その中に、鹿屋基地など九州の海軍基地で特攻作戦の指揮を執っていた宇垣纒(うがき・まとめ)中将の、いわゆる「最後の特攻」に関する資料や写真があった。これは、終戦の年の8月15日夕、すなわち玉音放送の後に宇垣中将が11機の艦上爆撃機を率いて沖縄に向かい、文字通り最後の特攻を仕掛けたという出来事だ。2人乗りの爆撃機なので、宇垣中将を含め22人が戦死した。
この展示を見た見学者の女性が、腑に落ちない面持ちで「なんで多くの人を道づれにしたのか。指揮官として責任を取りたいというなら1人で行けばいいのに」と案内人に詰め寄った。

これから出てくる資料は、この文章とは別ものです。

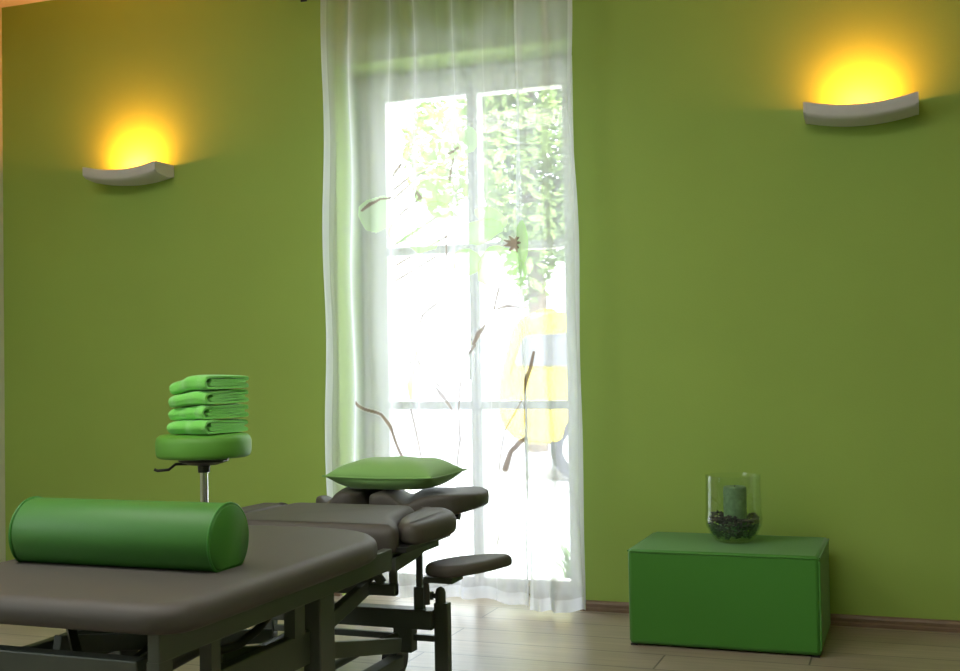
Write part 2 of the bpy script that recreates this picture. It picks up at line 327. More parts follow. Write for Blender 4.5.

当時の軍人にとっては、宇垣中将らの行動はそれなりに理解できるものなのかもしれない。しかし現代の価値観からすれば、戦争の終結が宣言された後で指揮官がそれに背く行動を取り、20人を超す有為の人材を死地に追いやることはまったく無意味としか思えない。実は、レイテ沖海戦で最初の特攻を命じたとされる大西瀧次郎中将は8月16日に割腹自殺した。自決が良かったとは言わないが、多くの若者を道づれにするよりはましだ。
特攻という「特異な作戦」は、玉音放送後の指揮官による突入という特異な形で終わった。やはり一種の狂気が支配した時代というほかない。私たちはその悲劇を繰り返してはいけないと改めて痛感した旅だった。